BEGIN Given data

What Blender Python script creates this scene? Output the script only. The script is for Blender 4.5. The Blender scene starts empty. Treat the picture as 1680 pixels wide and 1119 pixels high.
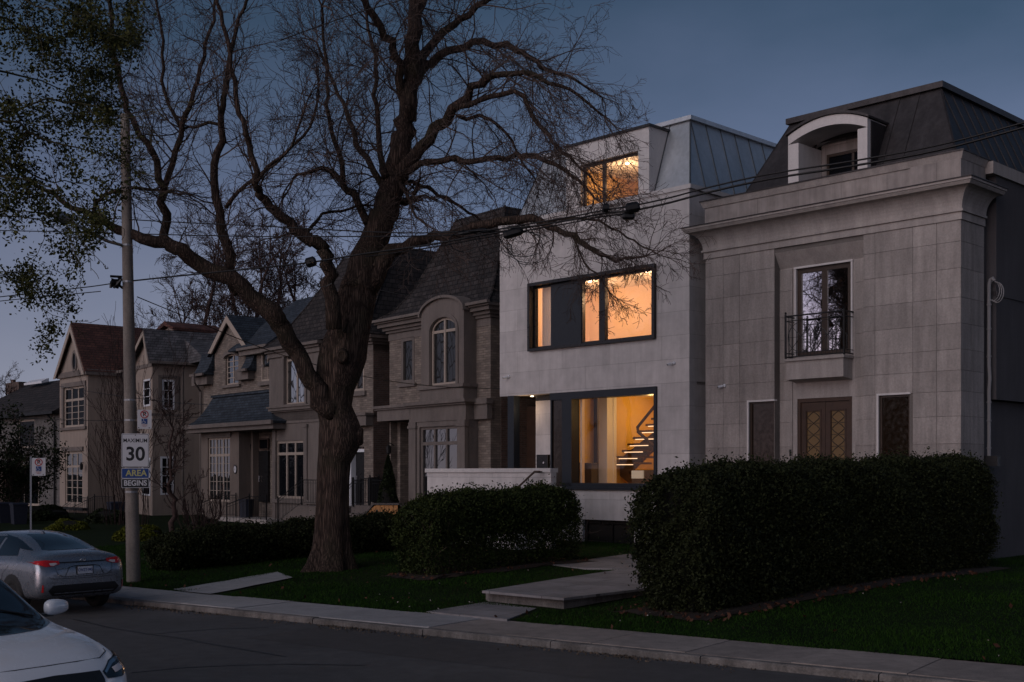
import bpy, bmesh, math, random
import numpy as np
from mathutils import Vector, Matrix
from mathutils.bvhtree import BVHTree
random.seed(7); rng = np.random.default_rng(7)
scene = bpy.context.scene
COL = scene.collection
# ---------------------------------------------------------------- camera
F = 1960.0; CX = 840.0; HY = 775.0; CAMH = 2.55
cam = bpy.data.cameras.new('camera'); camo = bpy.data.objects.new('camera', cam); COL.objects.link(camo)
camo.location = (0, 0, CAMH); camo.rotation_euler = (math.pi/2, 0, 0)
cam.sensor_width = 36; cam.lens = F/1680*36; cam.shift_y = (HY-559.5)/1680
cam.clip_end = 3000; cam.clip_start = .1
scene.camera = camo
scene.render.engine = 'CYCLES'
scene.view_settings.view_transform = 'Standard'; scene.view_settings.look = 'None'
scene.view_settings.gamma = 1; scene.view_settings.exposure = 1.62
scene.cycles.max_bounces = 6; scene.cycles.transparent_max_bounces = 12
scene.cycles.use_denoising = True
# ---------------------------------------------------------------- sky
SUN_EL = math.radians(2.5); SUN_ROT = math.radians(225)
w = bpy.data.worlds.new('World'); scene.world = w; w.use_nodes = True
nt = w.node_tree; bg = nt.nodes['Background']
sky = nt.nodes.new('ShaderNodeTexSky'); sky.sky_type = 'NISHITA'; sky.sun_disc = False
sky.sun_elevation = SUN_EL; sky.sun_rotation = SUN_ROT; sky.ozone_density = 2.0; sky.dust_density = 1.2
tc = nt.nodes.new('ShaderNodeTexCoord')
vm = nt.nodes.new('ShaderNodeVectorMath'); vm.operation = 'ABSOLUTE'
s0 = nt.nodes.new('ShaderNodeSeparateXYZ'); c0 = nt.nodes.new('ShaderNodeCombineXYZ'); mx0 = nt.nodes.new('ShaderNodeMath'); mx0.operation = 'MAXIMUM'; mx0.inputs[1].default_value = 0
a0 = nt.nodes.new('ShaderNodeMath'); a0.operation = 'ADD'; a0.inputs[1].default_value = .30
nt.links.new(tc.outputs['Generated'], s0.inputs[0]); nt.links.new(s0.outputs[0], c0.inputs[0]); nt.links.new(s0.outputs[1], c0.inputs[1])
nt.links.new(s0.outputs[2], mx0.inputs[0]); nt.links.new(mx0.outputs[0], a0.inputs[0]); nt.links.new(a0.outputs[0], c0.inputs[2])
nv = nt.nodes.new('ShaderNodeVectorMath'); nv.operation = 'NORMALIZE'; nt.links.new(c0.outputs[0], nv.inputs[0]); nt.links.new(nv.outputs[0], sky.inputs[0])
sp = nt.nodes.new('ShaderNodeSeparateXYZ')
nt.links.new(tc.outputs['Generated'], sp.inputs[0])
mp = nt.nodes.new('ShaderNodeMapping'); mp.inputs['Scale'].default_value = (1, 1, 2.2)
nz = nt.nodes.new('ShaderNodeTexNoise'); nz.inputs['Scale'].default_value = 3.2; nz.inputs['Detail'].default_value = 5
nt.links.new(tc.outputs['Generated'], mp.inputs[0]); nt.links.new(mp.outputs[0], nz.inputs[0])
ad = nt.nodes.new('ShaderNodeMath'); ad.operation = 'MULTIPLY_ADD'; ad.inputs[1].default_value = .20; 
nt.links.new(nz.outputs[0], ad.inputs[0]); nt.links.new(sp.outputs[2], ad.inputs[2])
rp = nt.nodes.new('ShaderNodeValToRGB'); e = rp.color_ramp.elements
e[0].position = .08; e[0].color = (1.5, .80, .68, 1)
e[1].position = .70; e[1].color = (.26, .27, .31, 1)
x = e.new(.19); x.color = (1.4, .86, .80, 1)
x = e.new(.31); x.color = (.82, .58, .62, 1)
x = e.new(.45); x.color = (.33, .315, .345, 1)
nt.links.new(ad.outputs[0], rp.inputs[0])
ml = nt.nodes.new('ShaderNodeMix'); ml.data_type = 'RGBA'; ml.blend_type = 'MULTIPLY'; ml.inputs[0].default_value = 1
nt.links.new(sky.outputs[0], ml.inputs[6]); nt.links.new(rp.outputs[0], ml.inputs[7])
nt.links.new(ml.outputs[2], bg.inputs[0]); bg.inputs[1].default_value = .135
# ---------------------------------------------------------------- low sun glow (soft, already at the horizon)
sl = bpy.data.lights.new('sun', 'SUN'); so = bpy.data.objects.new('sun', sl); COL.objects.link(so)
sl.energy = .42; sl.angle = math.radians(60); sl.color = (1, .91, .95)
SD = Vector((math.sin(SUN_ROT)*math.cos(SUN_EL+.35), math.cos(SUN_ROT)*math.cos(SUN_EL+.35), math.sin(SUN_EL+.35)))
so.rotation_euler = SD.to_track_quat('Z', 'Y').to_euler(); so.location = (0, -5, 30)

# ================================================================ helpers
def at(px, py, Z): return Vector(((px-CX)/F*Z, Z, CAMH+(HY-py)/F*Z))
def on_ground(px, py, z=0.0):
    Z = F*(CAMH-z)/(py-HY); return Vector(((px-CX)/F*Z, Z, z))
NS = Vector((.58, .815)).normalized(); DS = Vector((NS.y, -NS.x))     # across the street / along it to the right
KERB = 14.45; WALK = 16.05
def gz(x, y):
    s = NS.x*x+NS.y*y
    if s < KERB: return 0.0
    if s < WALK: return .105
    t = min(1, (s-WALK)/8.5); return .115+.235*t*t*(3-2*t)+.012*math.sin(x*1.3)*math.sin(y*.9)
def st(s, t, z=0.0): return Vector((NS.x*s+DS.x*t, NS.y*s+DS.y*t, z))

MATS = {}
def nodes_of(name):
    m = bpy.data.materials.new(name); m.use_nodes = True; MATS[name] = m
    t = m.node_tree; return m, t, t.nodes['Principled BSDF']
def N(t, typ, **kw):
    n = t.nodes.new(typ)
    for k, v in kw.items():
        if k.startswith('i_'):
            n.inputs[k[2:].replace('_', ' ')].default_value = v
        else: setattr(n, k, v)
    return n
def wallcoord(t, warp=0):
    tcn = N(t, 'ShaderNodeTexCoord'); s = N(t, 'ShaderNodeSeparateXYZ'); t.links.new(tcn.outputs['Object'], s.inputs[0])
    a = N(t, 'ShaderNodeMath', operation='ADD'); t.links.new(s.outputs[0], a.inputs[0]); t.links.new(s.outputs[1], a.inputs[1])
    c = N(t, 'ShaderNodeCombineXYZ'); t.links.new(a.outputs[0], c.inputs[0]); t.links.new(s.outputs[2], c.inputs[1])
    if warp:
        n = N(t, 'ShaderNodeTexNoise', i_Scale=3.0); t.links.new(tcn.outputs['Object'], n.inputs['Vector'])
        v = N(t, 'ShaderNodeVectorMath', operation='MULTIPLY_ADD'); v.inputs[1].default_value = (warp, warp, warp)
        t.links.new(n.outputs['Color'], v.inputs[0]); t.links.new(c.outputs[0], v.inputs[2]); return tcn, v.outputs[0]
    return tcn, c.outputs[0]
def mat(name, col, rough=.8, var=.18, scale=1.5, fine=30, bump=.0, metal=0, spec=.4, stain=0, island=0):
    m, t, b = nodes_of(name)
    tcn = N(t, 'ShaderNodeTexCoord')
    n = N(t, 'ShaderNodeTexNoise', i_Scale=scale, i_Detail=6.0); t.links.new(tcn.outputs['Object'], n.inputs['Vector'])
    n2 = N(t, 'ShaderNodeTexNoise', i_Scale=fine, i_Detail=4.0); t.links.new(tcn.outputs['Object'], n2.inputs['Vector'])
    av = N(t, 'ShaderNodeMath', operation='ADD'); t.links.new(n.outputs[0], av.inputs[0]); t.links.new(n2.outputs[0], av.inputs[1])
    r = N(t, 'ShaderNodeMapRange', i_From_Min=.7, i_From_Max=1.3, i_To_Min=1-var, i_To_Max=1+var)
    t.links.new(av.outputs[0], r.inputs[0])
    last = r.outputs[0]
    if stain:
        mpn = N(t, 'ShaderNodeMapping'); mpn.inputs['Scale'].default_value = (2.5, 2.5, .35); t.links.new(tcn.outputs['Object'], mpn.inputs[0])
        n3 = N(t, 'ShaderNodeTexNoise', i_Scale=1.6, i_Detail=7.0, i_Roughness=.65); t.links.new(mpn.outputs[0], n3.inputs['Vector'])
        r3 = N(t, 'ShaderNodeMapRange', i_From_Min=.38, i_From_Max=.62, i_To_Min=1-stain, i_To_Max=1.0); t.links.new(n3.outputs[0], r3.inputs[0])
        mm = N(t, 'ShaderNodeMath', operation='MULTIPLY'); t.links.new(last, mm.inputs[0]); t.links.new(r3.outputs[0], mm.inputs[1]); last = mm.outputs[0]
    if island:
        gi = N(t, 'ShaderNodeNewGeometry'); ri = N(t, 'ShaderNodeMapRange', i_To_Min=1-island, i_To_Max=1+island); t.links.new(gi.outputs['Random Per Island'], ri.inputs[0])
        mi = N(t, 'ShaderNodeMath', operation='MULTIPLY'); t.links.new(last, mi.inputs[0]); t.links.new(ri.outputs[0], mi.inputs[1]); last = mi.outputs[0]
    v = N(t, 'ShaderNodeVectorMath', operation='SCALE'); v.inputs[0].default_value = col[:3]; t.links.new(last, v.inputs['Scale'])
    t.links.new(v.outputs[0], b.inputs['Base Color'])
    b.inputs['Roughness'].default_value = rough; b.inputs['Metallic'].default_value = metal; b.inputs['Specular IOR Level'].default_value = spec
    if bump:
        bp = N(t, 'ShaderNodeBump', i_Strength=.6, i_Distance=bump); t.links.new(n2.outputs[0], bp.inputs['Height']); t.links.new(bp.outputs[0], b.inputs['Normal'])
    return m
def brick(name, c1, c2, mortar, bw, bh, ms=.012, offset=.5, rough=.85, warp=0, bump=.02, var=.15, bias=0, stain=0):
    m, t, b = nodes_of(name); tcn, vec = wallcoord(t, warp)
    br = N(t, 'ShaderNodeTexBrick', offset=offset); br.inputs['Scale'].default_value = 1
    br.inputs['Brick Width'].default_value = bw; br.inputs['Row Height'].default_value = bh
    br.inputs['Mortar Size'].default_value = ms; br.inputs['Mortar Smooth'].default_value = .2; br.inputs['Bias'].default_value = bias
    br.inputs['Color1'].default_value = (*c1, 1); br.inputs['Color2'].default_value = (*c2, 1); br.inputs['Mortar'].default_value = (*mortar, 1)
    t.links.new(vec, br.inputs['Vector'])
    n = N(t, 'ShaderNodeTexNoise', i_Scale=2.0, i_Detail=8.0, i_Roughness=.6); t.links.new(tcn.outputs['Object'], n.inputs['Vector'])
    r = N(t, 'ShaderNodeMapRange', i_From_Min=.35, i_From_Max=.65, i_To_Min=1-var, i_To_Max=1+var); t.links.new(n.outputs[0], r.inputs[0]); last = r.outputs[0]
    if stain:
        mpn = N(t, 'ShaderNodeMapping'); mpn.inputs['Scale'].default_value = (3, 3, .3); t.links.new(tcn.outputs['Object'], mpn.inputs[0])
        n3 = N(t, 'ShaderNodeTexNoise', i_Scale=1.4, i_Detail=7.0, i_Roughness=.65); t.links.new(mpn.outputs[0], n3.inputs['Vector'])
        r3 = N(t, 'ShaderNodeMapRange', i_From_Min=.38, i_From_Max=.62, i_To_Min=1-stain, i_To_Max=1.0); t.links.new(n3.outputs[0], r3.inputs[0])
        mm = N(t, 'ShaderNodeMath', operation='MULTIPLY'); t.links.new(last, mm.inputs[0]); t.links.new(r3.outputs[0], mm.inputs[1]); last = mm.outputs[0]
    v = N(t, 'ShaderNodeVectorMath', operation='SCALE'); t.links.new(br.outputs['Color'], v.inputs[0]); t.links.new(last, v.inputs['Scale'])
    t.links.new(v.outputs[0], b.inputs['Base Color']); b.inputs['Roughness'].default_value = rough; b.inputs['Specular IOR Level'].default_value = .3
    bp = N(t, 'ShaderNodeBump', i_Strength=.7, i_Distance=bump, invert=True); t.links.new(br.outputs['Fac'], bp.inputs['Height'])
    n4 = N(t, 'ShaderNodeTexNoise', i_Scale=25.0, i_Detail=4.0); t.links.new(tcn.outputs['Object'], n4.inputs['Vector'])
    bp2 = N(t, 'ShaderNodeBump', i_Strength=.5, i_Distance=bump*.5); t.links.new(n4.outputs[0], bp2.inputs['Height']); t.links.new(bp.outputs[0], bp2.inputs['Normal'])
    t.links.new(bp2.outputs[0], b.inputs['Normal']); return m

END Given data

### Directions
Using the material above, gather every line that includes "scene".

### Correct response
What Blender Python script creates this scene? Output the script only. The script is for Blender 4.5. The Blender scene starts empty. Treat the picture as 1680 pixels wide and 1119 pixels high.
scene = bpy.context.scene
COL = scene.collection
scene.camera = camo
scene.render.engine = 'CYCLES'
scene.view_settings.view_transform = 'Standard'; scene.view_settings.look = 'None'
scene.view_settings.gamma = 1; scene.view_settings.exposure = 1.62
scene.cycles.max_bounces = 6; scene.cycles.transparent_max_bounces = 12
scene.cycles.use_denoising = True
w = bpy.data.worlds.new('World'); scene.world = w; w.use_nodes = True